Renegades Review

Renegades
Philly cop Sutherland is working undercover to weed out a crook in his own department and has been duped into taking part in a big jewel heist by a pretty-boy psycho gangster (Knepper), who shoots him in the stomach for good measure. Quickly healed by a Native American doo-gooder (Phillips), Sutherland is on the chase again...

by Kim Newman |
Published on
Release Date:

01 Jan 1989

Running Time:

106 minutes

Certificate:

18

Original Title:

Renegades

“It had great humour, great action, and a strong, believable relationship between the two main characters,” claims director Jack Sholder of the script of this buddy-cop-chase movie. Sholder’s most distinguished earlier work, The Hidden, was a triumph not of subtle character interplay or perceptive social comment but of crashed cars, machine-gun shoot-outs, energetic running-around and trashed public property. Renegades, despite all that “believable relationship” jazz, is simply more of the same.

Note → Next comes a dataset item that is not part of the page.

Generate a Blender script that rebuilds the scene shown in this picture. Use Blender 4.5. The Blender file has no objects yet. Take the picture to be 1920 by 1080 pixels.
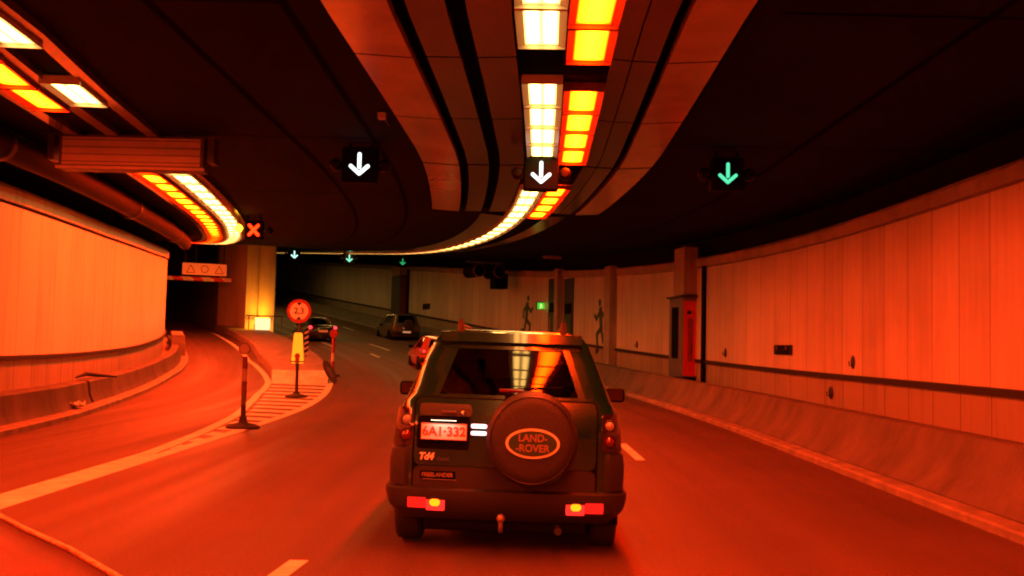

During one of the many chases, Knepper takes a detour through a museum of American History and steals a sacred spear that has been in the Lakota Sioux tribe forever and which Phillips, a passing Indian, swears to get back at all costs, up to and including the deaths of his entire family. Phillips gets his witch doctor father to nurse Sutherland back to health and soon they’re on the streets together looking for Knepper, crashing cars, leaping between trains, shooting it out in restaurants or beauty parlours, torturing people, insulting each ‘ other - basically, all the regulation action movie kind of things.*Cliches and plot contrivances are visible at some distance and all the frenetic running around does not disguise the fundamental stupidity of the heroes or the sheer silliness of the plot. Oh, and remember that “strong, believable relationship between the two main characters”? Well, towards the end of the film, Phillips gives Sutherland half a magic rock.

There is a great deal of action in Renegades, yet it still manages to be a faintly boring film.